Scripts that build scenes:
##############################
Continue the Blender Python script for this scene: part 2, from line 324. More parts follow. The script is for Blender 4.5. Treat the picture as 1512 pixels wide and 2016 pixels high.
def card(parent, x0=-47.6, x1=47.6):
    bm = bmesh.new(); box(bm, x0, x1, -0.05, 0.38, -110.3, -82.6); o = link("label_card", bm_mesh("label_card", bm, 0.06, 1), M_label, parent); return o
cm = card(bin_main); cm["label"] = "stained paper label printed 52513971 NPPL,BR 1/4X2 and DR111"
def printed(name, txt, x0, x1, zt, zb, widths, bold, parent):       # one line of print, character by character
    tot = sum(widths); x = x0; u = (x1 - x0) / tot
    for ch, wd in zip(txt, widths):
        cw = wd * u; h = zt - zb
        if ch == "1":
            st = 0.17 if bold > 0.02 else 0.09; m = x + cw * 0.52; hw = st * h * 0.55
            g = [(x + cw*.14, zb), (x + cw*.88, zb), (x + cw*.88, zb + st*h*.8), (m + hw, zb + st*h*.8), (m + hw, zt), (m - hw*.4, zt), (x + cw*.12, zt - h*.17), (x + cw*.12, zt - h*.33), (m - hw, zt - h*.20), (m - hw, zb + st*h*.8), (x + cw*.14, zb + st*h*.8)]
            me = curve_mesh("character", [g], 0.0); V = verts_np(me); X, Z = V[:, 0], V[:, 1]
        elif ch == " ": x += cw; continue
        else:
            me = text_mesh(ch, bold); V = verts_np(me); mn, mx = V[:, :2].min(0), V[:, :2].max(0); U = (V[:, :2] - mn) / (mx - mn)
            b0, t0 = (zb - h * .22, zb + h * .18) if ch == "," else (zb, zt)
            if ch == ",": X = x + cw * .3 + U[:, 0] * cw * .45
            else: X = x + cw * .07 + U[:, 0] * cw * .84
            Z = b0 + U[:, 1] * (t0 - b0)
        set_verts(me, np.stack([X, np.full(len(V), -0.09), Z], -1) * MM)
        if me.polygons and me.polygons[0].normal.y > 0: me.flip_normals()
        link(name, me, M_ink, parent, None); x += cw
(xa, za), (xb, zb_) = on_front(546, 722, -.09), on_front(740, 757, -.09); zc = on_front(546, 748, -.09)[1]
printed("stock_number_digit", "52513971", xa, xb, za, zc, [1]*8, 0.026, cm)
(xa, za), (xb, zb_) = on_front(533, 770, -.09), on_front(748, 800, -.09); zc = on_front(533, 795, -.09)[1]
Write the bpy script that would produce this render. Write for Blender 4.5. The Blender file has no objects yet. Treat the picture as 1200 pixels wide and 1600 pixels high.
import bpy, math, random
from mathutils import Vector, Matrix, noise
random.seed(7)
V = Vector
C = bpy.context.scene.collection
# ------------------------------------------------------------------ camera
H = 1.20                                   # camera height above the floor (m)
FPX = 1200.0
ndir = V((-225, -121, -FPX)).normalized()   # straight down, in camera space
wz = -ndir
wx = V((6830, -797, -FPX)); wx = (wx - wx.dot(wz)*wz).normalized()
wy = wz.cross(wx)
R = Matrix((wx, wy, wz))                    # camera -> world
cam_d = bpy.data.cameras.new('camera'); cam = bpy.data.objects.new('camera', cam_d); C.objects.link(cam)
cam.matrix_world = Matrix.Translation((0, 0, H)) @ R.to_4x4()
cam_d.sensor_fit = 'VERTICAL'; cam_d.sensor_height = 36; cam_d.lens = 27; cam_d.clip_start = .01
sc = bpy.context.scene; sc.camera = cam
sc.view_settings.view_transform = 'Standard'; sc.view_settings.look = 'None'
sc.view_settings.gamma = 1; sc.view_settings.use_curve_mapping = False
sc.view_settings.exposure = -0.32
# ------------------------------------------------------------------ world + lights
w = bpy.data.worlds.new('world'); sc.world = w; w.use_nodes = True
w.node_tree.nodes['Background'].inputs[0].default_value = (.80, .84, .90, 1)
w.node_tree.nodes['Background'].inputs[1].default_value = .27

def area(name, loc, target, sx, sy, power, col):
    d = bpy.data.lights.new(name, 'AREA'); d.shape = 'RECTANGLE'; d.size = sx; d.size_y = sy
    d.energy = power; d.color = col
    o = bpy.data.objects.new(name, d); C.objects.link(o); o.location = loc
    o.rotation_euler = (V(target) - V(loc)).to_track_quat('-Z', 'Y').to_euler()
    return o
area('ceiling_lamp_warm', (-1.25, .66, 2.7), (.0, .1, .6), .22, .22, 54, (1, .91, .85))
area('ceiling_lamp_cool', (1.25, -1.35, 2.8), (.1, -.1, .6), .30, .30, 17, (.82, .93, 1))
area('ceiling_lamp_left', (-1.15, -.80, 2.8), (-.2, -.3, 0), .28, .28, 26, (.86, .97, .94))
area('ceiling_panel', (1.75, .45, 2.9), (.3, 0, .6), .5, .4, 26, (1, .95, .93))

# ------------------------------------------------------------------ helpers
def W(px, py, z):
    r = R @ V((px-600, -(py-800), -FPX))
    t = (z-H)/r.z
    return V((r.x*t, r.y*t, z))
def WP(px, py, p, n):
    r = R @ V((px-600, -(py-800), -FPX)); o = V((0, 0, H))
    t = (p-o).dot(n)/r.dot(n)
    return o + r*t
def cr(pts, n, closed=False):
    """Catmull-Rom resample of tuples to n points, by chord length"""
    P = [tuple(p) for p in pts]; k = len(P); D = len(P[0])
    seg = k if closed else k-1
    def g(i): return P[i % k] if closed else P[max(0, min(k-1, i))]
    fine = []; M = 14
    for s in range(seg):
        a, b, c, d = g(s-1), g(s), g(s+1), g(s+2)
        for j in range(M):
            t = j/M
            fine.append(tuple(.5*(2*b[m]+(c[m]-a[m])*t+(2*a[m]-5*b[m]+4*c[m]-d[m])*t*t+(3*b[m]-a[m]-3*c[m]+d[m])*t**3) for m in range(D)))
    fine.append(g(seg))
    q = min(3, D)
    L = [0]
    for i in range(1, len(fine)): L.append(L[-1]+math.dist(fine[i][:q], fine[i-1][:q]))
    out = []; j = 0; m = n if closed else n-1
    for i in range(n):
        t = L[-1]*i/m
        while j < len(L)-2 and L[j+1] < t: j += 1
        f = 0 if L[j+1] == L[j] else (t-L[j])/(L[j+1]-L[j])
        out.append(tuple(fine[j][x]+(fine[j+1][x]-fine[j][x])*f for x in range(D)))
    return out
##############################
* [INSTRUCTIONS TO FOLLOW]: All entries must be repeated verbatim.

* [REPLY]:
Continue the Blender Python script for this scene: part 2, from line 324. More parts follow. The script is for Blender 4.5. Treat the picture as 1512 pixels wide and 2016 pixels high.
def card(parent, x0=-47.6, x1=47.6):
    bm = bmesh.new(); box(bm, x0, x1, -0.05, 0.38, -110.3, -82.6); o = link("label_card", bm_mesh("label_card", bm, 0.06, 1), M_label, parent); return o
cm = card(bin_main); cm["label"] = "stained paper label printed 52513971 NPPL,BR 1/4X2 and DR111"
def printed(name, txt, x0, x1, zt, zb, widths, bold, parent):       # one line of print, character by character
    tot = sum(widths); x = x0; u = (x1 - x0) / tot
    for ch, wd in zip(txt, widths):
        cw = wd * u; h = zt - zb
        if ch == "1":
            st = 0.17 if bold > 0.02 else 0.09; m = x + cw * 0.52; hw = st * h * 0.55
            g = [(x + cw*.14, zb), (x + cw*.88, zb), (x + cw*.88, zb + st*h*.8), (m + hw, zb + st*h*.8), (m + hw, zt), (m - hw*.4, zt), (x + cw*.12, zt - h*.17), (x + cw*.12, zt - h*.33), (m - hw, zt - h*.20), (m - hw, zb + st*h*.8), (x + cw*.14, zb + st*h*.8)]
            me = curve_mesh("character", [g], 0.0); V = verts_np(me); X, Z = V[:, 0], V[:, 1]
        elif ch == " ": x += cw; continue
        else:
            me = text_mesh(ch, bold); V = verts_np(me); mn, mx = V[:, :2].min(0), V[:, :2].max(0); U = (V[:, :2] - mn) / (mx - mn)
            b0, t0 = (zb - h * .22, zb + h * .18) if ch == "," else (zb, zt)
            if ch == ",": X = x + cw * .3 + U[:, 0] * cw * .45
            else: X = x + cw * .07 + U[:, 0] * cw * .84
            Z = b0 + U[:, 1] * (t0 - b0)
        set_verts(me, np.stack([X, np.full(len(V), -0.09), Z], -1) * MM)
        if me.polygons and me.polygons[0].normal.y > 0: me.flip_normals()
        link(name, me, M_ink, parent, None); x += cw
(xa, za), (xb, zb_) = on_front(546, 722, -.09), on_front(740, 757, -.09); zc = on_front(546, 748, -.09)[1]
printed("stock_number_digit", "52513971", xa, xb, za, zc, [1]*8, 0.026, cm)
(xa, za), (xb, zb_) = on_front(533, 770, -.09), on_front(748, 800, -.09); zc = on_front(533, 795, -.09)[1]
Write the bpy script that would produce this render. Write for Blender 4.5. The Blender file has no objects yet. Treat the picture as 1200 pixels wide and 1600 pixels high.
import bpy, math, random
from mathutils import Vector, Matrix, noise
random.seed(7)
V = Vector
C = bpy.context.scene.collection
# ------------------------------------------------------------------ camera
H = 1.20                                   # camera height above the floor (m)
FPX = 1200.0
ndir = V((-225, -121, -FPX)).normalized()   # straight down, in camera space
wz = -ndir
wx = V((6830, -797, -FPX)); wx = (wx - wx.dot(wz)*wz).normalized()
wy = wz.cross(wx)
R = Matrix((wx, wy, wz))                    # camera -> world
cam_d = bpy.data.cameras.new('camera'); cam = bpy.data.objects.new('camera', cam_d); C.objects.link(cam)
cam.matrix_world = Matrix.Translation((0, 0, H)) @ R.to_4x4()
cam_d.sensor_fit = 'VERTICAL'; cam_d.sensor_height = 36; cam_d.lens = 27; cam_d.clip_start = .01
sc = bpy.context.scene; sc.camera = cam
sc.view_settings.view_transform = 'Standard'; sc.view_settings.look = 'None'
sc.view_settings.gamma = 1; sc.view_settings.use_curve_mapping = False
sc.view_settings.exposure = -0.32
# ------------------------------------------------------------------ world + lights
w = bpy.data.worlds.new('world'); sc.world = w; w.use_nodes = True
w.node_tree.nodes['Background'].inputs[0].default_value = (.80, .84, .90, 1)
w.node_tree.nodes['Background'].inputs[1].default_value = .27

def area(name, loc, target, sx, sy, power, col):
    d = bpy.data.lights.new(name, 'AREA'); d.shape = 'RECTANGLE'; d.size = sx; d.size_y = sy
    d.energy = power; d.color = col
    o = bpy.data.objects.new(name, d); C.objects.link(o); o.location = loc
    o.rotation_euler = (V(target) - V(loc)).to_track_quat('-Z', 'Y').to_euler()
    return o
area('ceiling_lamp_warm', (-1.25, .66, 2.7), (.0, .1, .6), .22, .22, 54, (1, .91, .85))
area('ceiling_lamp_cool', (1.25, -1.35, 2.8), (.1, -.1, .6), .30, .30, 17, (.82, .93, 1))
area('ceiling_lamp_left', (-1.15, -.80, 2.8), (-.2, -.3, 0), .28, .28, 26, (.86, .97, .94))
area('ceiling_panel', (1.75, .45, 2.9), (.3, 0, .6), .5, .4, 26, (1, .95, .93))

# ------------------------------------------------------------------ helpers
def W(px, py, z):
    r = R @ V((px-600, -(py-800), -FPX))
    t = (z-H)/r.z
    return V((r.x*t, r.y*t, z))
def WP(px, py, p, n):
    r = R @ V((px-600, -(py-800), -FPX)); o = V((0, 0, H))
    t = (p-o).dot(n)/r.dot(n)
    return o + r*t
def cr(pts, n, closed=False):
    """Catmull-Rom resample of tuples to n points, by chord length"""
    P = [tuple(p) for p in pts]; k = len(P); D = len(P[0])
    seg = k if closed else k-1
    def g(i): return P[i % k] if closed else P[max(0, min(k-1, i))]
    fine = []; M = 14
    for s in range(seg):
        a, b, c, d = g(s-1), g(s), g(s+1), g(s+2)
        for j in range(M):
            t = j/M
            fine.append(tuple(.5*(2*b[m]+(c[m]-a[m])*t+(2*a[m]-5*b[m]+4*c[m]-d[m])*t*t+(3*b[m]-a[m]-3*c[m]+d[m])*t**3) for m in range(D)))
    fine.append(g(seg))
    q = min(3, D)
    L = [0]
    for i in range(1, len(fine)): L.append(L[-1]+math.dist(fine[i][:q], fine[i-1][:q]))
    out = []; j = 0; m = n if closed else n-1
    for i in range(n):
        t = L[-1]*i/m
        while j < len(L)-2 and L[j+1] < t: j += 1
        f = 0 if L[j+1] == L[j] else (t-L[j])/(L[j+1]-L[j])
        out.append(tuple(fine[j][x]+(fine[j+1][x]-fine[j][x])*f for x in range(D)))
    return out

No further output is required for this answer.